PROBLEM: Retype the listing that follows, word for word.

::::::::::

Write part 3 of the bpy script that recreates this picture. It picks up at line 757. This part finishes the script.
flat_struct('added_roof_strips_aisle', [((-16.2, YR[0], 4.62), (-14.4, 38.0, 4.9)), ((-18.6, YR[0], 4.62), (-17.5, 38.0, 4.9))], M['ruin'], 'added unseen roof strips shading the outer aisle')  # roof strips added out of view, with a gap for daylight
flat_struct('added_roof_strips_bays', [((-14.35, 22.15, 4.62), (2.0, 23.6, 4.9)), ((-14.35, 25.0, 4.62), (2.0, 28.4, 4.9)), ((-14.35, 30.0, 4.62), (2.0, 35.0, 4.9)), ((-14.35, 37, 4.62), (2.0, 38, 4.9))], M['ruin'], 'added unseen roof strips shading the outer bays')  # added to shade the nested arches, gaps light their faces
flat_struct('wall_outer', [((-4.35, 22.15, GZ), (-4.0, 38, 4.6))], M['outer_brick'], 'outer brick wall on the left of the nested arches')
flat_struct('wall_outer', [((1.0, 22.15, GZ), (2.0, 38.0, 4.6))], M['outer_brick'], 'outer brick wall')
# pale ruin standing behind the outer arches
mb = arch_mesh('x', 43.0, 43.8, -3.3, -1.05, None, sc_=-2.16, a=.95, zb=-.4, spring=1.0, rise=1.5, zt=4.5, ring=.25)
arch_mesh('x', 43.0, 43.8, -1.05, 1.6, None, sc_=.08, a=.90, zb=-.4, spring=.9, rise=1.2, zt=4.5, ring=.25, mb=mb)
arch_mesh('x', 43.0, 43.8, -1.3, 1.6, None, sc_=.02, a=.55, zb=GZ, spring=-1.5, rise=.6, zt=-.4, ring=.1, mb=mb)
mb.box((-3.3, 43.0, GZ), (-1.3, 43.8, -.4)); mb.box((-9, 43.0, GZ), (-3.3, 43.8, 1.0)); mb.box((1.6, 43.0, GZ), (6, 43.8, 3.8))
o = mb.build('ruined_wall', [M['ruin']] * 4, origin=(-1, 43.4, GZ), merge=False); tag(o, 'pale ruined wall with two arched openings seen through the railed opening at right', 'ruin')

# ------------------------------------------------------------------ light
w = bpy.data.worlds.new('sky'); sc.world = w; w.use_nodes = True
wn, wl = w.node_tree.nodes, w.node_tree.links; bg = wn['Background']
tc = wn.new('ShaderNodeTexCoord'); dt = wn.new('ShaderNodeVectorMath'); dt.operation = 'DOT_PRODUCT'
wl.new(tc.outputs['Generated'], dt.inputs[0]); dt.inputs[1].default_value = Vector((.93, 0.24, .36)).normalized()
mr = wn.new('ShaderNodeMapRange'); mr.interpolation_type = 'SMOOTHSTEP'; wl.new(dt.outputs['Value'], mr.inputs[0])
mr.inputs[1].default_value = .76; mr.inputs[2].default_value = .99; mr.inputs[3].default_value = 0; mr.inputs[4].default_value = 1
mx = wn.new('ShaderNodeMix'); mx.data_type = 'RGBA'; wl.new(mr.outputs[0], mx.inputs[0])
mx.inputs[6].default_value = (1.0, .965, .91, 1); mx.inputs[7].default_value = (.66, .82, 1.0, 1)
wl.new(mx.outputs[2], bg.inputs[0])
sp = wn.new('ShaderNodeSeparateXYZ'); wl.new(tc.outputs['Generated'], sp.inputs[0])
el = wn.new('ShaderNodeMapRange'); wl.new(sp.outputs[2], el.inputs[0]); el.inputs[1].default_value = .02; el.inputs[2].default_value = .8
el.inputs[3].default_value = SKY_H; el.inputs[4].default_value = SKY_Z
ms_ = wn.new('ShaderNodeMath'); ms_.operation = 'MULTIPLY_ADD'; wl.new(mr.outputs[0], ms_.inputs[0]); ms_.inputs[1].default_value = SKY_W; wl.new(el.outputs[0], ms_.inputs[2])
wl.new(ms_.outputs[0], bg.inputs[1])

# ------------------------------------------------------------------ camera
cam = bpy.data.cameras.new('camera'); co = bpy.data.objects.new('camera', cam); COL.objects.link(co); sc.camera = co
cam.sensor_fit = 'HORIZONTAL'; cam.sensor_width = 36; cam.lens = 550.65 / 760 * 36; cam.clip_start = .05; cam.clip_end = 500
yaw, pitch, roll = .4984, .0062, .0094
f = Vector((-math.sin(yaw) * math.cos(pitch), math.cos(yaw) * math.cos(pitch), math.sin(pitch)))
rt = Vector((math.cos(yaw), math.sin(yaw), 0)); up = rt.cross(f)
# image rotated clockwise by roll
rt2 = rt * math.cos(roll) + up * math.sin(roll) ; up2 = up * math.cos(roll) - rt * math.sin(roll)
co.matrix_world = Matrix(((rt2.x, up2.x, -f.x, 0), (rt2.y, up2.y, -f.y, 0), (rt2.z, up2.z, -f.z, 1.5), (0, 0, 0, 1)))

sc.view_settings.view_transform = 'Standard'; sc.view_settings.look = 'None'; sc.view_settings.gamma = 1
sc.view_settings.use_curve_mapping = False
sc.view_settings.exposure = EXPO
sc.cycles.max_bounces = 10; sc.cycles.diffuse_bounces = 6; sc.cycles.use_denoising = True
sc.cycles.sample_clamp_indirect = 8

::::::::::

FINISHED EXERCISE:
Write part 3 of the bpy script that recreates this picture. It picks up at line 757. This part finishes the script.
flat_struct('added_roof_strips_aisle', [((-16.2, YR[0], 4.62), (-14.4, 38.0, 4.9)), ((-18.6, YR[0], 4.62), (-17.5, 38.0, 4.9))], M['ruin'], 'added unseen roof strips shading the outer aisle')  # roof strips added out of view, with a gap for daylight
flat_struct('added_roof_strips_bays', [((-14.35, 22.15, 4.62), (2.0, 23.6, 4.9)), ((-14.35, 25.0, 4.62), (2.0, 28.4, 4.9)), ((-14.35, 30.0, 4.62), (2.0, 35.0, 4.9)), ((-14.35, 37, 4.62), (2.0, 38, 4.9))], M['ruin'], 'added unseen roof strips shading the outer bays')  # added to shade the nested arches, gaps light their faces
flat_struct('wall_outer', [((-4.35, 22.15, GZ), (-4.0, 38, 4.6))], M['outer_brick'], 'outer brick wall on the left of the nested arches')
flat_struct('wall_outer', [((1.0, 22.15, GZ), (2.0, 38.0, 4.6))], M['outer_brick'], 'outer brick wall')
# pale ruin standing behind the outer arches
mb = arch_mesh('x', 43.0, 43.8, -3.3, -1.05, None, sc_=-2.16, a=.95, zb=-.4, spring=1.0, rise=1.5, zt=4.5, ring=.25)
arch_mesh('x', 43.0, 43.8, -1.05, 1.6, None, sc_=.08, a=.90, zb=-.4, spring=.9, rise=1.2, zt=4.5, ring=.25, mb=mb)
arch_mesh('x', 43.0, 43.8, -1.3, 1.6, None, sc_=.02, a=.55, zb=GZ, spring=-1.5, rise=.6, zt=-.4, ring=.1, mb=mb)
mb.box((-3.3, 43.0, GZ), (-1.3, 43.8, -.4)); mb.box((-9, 43.0, GZ), (-3.3, 43.8, 1.0)); mb.box((1.6, 43.0, GZ), (6, 43.8, 3.8))
o = mb.build('ruined_wall', [M['ruin']] * 4, origin=(-1, 43.4, GZ), merge=False); tag(o, 'pale ruined wall with two arched openings seen through the railed opening at right', 'ruin')

# ------------------------------------------------------------------ light
w = bpy.data.worlds.new('sky'); sc.world = w; w.use_nodes = True
wn, wl = w.node_tree.nodes, w.node_tree.links; bg = wn['Background']
tc = wn.new('ShaderNodeTexCoord'); dt = wn.new('ShaderNodeVectorMath'); dt.operation = 'DOT_PRODUCT'
wl.new(tc.outputs['Generated'], dt.inputs[0]); dt.inputs[1].default_value = Vector((.93, 0.24, .36)).normalized()
mr = wn.new('ShaderNodeMapRange'); mr.interpolation_type = 'SMOOTHSTEP'; wl.new(dt.outputs['Value'], mr.inputs[0])
mr.inputs[1].default_value = .76; mr.inputs[2].default_value = .99; mr.inputs[3].default_value = 0; mr.inputs[4].default_value = 1
mx = wn.new('ShaderNodeMix'); mx.data_type = 'RGBA'; wl.new(mr.outputs[0], mx.inputs[0])
mx.inputs[6].default_value = (1.0, .965, .91, 1); mx.inputs[7].default_value = (.66, .82, 1.0, 1)
wl.new(mx.outputs[2], bg.inputs[0])
sp = wn.new('ShaderNodeSeparateXYZ'); wl.new(tc.outputs['Generated'], sp.inputs[0])
el = wn.new('ShaderNodeMapRange'); wl.new(sp.outputs[2], el.inputs[0]); el.inputs[1].default_value = .02; el.inputs[2].default_value = .8
el.inputs[3].default_value = SKY_H; el.inputs[4].default_value = SKY_Z
ms_ = wn.new('ShaderNodeMath'); ms_.operation = 'MULTIPLY_ADD'; wl.new(mr.outputs[0], ms_.inputs[0]); ms_.inputs[1].default_value = SKY_W; wl.new(el.outputs[0], ms_.inputs[2])
wl.new(ms_.outputs[0], bg.inputs[1])

# ------------------------------------------------------------------ camera
cam = bpy.data.cameras.new('camera'); co = bpy.data.objects.new('camera', cam); COL.objects.link(co); sc.camera = co
cam.sensor_fit = 'HORIZONTAL'; cam.sensor_width = 36; cam.lens = 550.65 / 760 * 36; cam.clip_start = .05; cam.clip_end = 500
yaw, pitch, roll = .4984, .0062, .0094
f = Vector((-math.sin(yaw) * math.cos(pitch), math.cos(yaw) * math.cos(pitch), math.sin(pitch)))
rt = Vector((math.cos(yaw), math.sin(yaw), 0)); up = rt.cross(f)
# image rotated clockwise by roll
rt2 = rt * math.cos(roll) + up * math.sin(roll) ; up2 = up * math.cos(roll) - rt * math.sin(roll)
co.matrix_world = Matrix(((rt2.x, up2.x, -f.x, 0), (rt2.y, up2.y, -f.y, 0), (rt2.z, up2.z, -f.z, 1.5), (0, 0, 0, 1)))

sc.view_settings.view_transform = 'Standard'; sc.view_settings.look = 'None'; sc.view_settings.gamma = 1
sc.view_settings.use_curve_mapping = False
sc.view_settings.exposure = EXPO
sc.cycles.max_bounces = 10; sc.cycles.diffuse_bounces = 6; sc.cycles.use_denoising = True
sc.cycles.sample_clamp_indirect = 8